Making social science accessible

It is a little over two months since Boris Johnson went to Dover to announce the government’s ‘Rwanda policy, the plan to deport asylum seekers to Rwanda. Yet on Tuesday evening the first plane due to leave sat empty in a military aircraft testing site Boscombe Down, following a last-minute intervention from the European Court of Human Rights.

When it was being drawn up, the Prime Minister’s Deputy Chief of Staff David Canzini reportedly heralded the Rwanda plan as ‘the ideal wedge issue’ – particularly if held up in the courts by ‘liberal leftie lawyers’. It is possible that so far, despite the plane staying on the runway on Wednesday, Boris Johnson got even more than he first hoped for from the Rwanda policy.

After all, rather than any old ‘liberal leftie lawyers’, it was specifically European lawyers that stopped the plans from going ahead.

The idea of a ‘wedge issue’ is one of those pieces of political jargon – like ‘dead cats’ and ‘dog whistles’ – that speaks of politics as cynical political strategy. It is an issue – cultural or emotional – that drives a wedge through your opponents, creating uncomfortable division and a split in your opponents.

Most political commentators have looked at the Rwanda policy – first and foremost – as a piece of politics designed for exactly this purpose. A key question then is whether they are right, and the intervention of the European Court of Human Rights performs the role that the Conservative Government hopes.

And the evidence we have – drawn from the British Election Study (BES) – suggests that they may have hit on a wedge issue that works.

Here, we use a BES question that asks respondents whether they agree that ‘European courts should be able to make decisions about human rights cases in Britain’. We can use it to compare three sets of voters: those who voted Conservative in both 2017 and 2019; those who voted Labour in 2017 and 2019; and the voters that switched from backing Corbyn’s Labour Party in 2017 to Boris Johnson’s Conservative Party in 2019.

What we find is that the voters Keir Starmer wants to win back for Labour – and polling suggests has had some success in doing so – have views that are very different to the ‘loyal’ Labour vote that backed the party in 2017 and 2019. While 52 per cent of these Labour voters support the idea of European courts having a say over human rights issues, the same is true of only seven per cent of Conservative voters. And, crucially, just 12 per cent of these voters agree that European courts should have a role.

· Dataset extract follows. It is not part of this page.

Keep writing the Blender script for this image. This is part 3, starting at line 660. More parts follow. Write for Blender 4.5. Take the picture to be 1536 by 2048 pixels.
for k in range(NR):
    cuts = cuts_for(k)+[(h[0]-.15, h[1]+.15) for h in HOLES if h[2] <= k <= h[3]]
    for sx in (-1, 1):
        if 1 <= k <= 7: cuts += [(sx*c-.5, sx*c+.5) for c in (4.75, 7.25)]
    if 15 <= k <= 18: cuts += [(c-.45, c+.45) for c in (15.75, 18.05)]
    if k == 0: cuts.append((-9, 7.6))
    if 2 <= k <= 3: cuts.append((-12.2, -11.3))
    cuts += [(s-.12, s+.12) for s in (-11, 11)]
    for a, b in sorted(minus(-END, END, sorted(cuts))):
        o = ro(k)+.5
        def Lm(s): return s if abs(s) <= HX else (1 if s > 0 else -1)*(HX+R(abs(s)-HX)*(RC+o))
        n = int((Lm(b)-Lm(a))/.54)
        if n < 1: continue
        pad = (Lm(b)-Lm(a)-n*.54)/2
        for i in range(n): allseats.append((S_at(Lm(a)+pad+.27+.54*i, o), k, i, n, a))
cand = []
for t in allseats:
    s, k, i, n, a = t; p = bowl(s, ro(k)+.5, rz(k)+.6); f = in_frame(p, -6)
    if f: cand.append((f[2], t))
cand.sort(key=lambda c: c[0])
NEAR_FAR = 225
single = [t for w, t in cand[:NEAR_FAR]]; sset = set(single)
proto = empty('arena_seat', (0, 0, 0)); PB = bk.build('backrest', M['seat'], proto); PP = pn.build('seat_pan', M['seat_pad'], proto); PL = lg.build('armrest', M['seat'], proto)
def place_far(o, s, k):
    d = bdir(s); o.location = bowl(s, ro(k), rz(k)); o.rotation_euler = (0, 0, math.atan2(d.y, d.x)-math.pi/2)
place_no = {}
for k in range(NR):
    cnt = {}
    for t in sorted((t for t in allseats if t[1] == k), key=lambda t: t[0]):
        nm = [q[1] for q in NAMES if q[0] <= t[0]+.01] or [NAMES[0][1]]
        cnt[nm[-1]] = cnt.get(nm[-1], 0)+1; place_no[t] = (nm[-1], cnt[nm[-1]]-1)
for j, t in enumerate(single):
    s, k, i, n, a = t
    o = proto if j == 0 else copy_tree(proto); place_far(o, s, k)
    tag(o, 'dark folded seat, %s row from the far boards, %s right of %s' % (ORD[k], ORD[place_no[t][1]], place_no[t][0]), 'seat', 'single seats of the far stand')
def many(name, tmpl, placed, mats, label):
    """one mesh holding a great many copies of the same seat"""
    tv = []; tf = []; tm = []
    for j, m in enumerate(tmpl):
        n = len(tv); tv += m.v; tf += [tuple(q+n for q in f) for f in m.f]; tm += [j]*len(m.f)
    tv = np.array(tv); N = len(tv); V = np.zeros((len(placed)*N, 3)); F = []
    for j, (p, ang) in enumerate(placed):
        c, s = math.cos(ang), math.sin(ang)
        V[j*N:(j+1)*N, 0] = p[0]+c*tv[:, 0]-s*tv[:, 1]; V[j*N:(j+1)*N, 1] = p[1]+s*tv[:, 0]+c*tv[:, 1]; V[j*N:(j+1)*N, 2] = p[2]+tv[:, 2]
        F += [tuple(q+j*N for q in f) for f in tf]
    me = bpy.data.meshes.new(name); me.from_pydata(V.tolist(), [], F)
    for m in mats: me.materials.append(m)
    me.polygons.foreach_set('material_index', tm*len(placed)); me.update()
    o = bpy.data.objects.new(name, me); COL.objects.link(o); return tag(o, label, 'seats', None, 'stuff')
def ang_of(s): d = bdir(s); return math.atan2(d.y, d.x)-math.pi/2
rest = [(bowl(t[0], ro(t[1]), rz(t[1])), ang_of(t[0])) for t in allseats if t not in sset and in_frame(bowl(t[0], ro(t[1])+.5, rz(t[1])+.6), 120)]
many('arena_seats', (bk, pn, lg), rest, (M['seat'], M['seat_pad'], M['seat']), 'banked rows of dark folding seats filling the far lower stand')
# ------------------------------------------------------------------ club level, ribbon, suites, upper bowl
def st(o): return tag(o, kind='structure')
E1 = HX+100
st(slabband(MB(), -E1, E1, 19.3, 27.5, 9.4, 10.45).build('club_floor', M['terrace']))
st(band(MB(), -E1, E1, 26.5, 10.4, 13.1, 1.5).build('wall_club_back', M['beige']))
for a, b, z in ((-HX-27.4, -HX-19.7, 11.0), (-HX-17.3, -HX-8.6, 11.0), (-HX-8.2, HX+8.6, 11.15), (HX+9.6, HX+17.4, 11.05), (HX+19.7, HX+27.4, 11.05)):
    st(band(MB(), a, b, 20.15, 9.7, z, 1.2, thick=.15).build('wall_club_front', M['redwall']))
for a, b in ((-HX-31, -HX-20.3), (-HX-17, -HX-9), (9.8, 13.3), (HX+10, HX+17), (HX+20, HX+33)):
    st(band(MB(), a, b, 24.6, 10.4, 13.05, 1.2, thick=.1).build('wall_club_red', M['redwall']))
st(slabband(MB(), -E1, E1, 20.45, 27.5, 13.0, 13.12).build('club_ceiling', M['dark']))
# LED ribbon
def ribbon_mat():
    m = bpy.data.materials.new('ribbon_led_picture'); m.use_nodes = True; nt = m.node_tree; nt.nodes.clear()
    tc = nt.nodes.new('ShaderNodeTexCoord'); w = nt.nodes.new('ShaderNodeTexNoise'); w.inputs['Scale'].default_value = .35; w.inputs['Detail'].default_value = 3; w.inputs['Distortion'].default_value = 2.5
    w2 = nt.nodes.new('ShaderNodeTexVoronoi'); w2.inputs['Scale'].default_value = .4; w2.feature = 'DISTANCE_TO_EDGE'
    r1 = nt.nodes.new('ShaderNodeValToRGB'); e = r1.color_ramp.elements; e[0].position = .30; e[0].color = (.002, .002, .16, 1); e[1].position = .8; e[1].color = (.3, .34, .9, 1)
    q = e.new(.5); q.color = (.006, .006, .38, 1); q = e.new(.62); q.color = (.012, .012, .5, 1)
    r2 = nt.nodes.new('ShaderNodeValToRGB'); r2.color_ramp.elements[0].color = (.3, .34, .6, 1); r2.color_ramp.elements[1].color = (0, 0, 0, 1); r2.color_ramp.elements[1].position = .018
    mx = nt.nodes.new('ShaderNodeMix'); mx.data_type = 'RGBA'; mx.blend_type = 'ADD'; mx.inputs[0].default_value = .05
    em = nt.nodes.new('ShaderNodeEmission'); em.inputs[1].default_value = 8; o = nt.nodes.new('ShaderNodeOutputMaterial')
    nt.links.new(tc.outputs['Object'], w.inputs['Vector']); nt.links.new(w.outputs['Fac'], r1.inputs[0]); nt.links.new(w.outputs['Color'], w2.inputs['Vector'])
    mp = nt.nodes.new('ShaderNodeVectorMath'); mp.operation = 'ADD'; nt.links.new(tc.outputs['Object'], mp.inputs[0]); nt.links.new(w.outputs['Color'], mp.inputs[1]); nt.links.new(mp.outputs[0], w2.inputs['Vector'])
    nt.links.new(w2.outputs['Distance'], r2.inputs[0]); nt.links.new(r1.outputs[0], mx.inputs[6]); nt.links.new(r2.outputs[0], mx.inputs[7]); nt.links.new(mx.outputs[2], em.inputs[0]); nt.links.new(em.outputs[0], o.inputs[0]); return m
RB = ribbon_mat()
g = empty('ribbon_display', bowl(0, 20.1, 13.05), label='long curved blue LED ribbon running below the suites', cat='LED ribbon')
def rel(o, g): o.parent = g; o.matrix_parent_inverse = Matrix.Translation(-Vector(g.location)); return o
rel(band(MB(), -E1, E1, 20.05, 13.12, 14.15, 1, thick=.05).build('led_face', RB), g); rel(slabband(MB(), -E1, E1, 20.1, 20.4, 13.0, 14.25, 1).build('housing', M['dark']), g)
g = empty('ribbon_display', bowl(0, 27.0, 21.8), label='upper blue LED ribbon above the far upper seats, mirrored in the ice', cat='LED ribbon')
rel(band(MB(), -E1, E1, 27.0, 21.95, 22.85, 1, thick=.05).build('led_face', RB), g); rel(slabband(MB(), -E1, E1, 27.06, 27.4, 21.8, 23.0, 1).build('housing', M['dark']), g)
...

To put it another way, the voters that switched to the Conservatives in 2019 are more like the voters of the party they switched to than the voters for the one they left. We see a similar patterns on other ‘cultural’ issues such as environmental protection.

Another way of looking at the issue is through sorting voters by social and economic values. This is an issue that is strongly correlated with ‘social’ values and not with the traditional economic left-right divide, in a similar way to Brexit itself.

It is a policy which polarises voters in just the way that proved so successful for the Conservative Party in December 2019. Recently, the Prime Minister has had a Leave-voter problem, and it is easy to see why he might think he has found a solution.

For the opposition parties, the temptation is to continue to focus on the cost-of-living crisis. Economic issues work as ‘wedge’ issues for the Conservative voting coalition, with those who switched to the Conservatives in 2019 on average more left-wing than those who voted for them at the previous election. This should be solid ground for the Labour party, who in recent polling have a clear lead on the party best to deal with the cost-of-living crisis.

But the electorate are more volatile and fragmented in the post-Brexit period. Many are ‘cross-pressured’ having positions that align them with one party on economics and another on ‘cultural’ issues. Cultural issues regaining salience poses a threat to the Labour party’s chance of success at winning back those lost voters.

For the time being Downing Street may well be pleased. For a few days spiralling prices, ambulance waiting times and partygate were less prominent in public debate. Yet, there are reasons to think that this issue may not be as salient for voters in the current economic climate.

The public mood has shifted, there are fewer voters willing to give the Prime Minister the benefit of the doubt. An expensive failure like the Rwanda policy, at a time when people are struggling to afford to get to work and family budgets are no longer adding up, is a difficult sell. And with warnings of further food price inflation, the NHS in crisis and potential fuel shortages in the Autumn, the salience of immigration in 2022 is not what it was in pre-Brexit years.

By Dr Alan Wager, Research Associate, and Paula Surridge, Deputy Director, UK in a Changing Europe.